[<prev] [next>] [<thread-prev] [thread-next>] [day] [month] [year] [list]
Message-ID: <CANiq72kHwAeQ+vhFqg9tiQA-QHEK_xvP_Sro-_c5LJ2XDzjzxQ@mail.gmail.com>
Date: Tue, 4 May 2021 14:09:24 +0200
From: Miguel Ojeda <miguel.ojeda.sandonis@...il.com>
To: Michal Suchánek <msuchanek@...e.de>
Cc: Ben Dooks <ben.dooks@...ethink.co.uk>,
Albert Ou <aou@...s.berkeley.edu>,
Arnd Bergmann <arnd@...db.de>,
Linux Kbuild mailing list <linux-kbuild@...r.kernel.org>,
Greg Kroah-Hartman <gregkh@...uxfoundation.org>,
Masahiro Yamada <masahiroy@...nel.org>,
Jonathan Corbet <corbet@....net>,
Linux Doc Mailing List <linux-doc@...r.kernel.org>,
linux-kernel <linux-kernel@...r.kernel.org>,
Miguel Ojeda <ojeda@...nel.org>, Will Deacon <will@...nel.org>,
Palmer Dabbelt <palmer@...belt.com>,
Paul Walmsley <paul.walmsley@...ive.com>,
Catalin Marinas <catalin.marinas@....com>,
Joe Perches <joe@...ches.com>,
Paul Mackerras <paulus@...ba.org>,
linux-riscv <linux-riscv@...ts.infradead.org>,
linuxppc-dev <linuxppc-dev@...ts.ozlabs.org>,
Linus Torvalds <torvalds@...ux-foundation.org>,
Linux ARM <linux-arm-kernel@...ts.infradead.org>
Subject: Re: [PATCH] Raise the minimum GCC version to 5.2
On Tue, May 4, 2021 at 11:22 AM Michal Suchánek <msuchanek@...e.de> wrote:
>
> Except it makes answering the question "Is this bug we see on this
> ancient system still present in upstream?" needlessly more difficult to
> answer.
Can you please provide some details? If you are talking about testing
a new kernel image in the ancient system "as-is", why wouldn't you
build it in a newer system? If you are talking about particular
problems about bisecting (kernel, compiler) pairs etc., details would
also be welcome.
> Sure, throwing out old compiler versions that are known to cause
> problems makes sense. Updating to latest just because much less so.
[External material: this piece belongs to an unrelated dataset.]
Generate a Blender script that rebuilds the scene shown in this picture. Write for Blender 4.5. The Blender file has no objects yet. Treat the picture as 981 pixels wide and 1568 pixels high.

I definitely did not argue for "latest compiler" or "updating just because".
> One of the selling point of C in general and gcc in particular is
> stability. If we need the latest compiler we can as well rewrite the
> kernel in Rust which has a required update cycle of a few months.
Rust does not have a "required update cycle" and it does not break old
code unless really required, just like C and common compilers.
Concerning GCC, they patch releases for ~2.5 years, sure, but for many
projects that is not nearly enough. So you still need custom support,
which is anyway what most people care about.
> Because some mainline kernel features rely on bleeding edge tools I end
> up building mainline with current tools anyway but if you do not need
> BTF or whatever other latest gimmick older toolchains should do.
It would be better to hear concrete arguments about why "older
toolchains should do", rather than calling things a gimmick.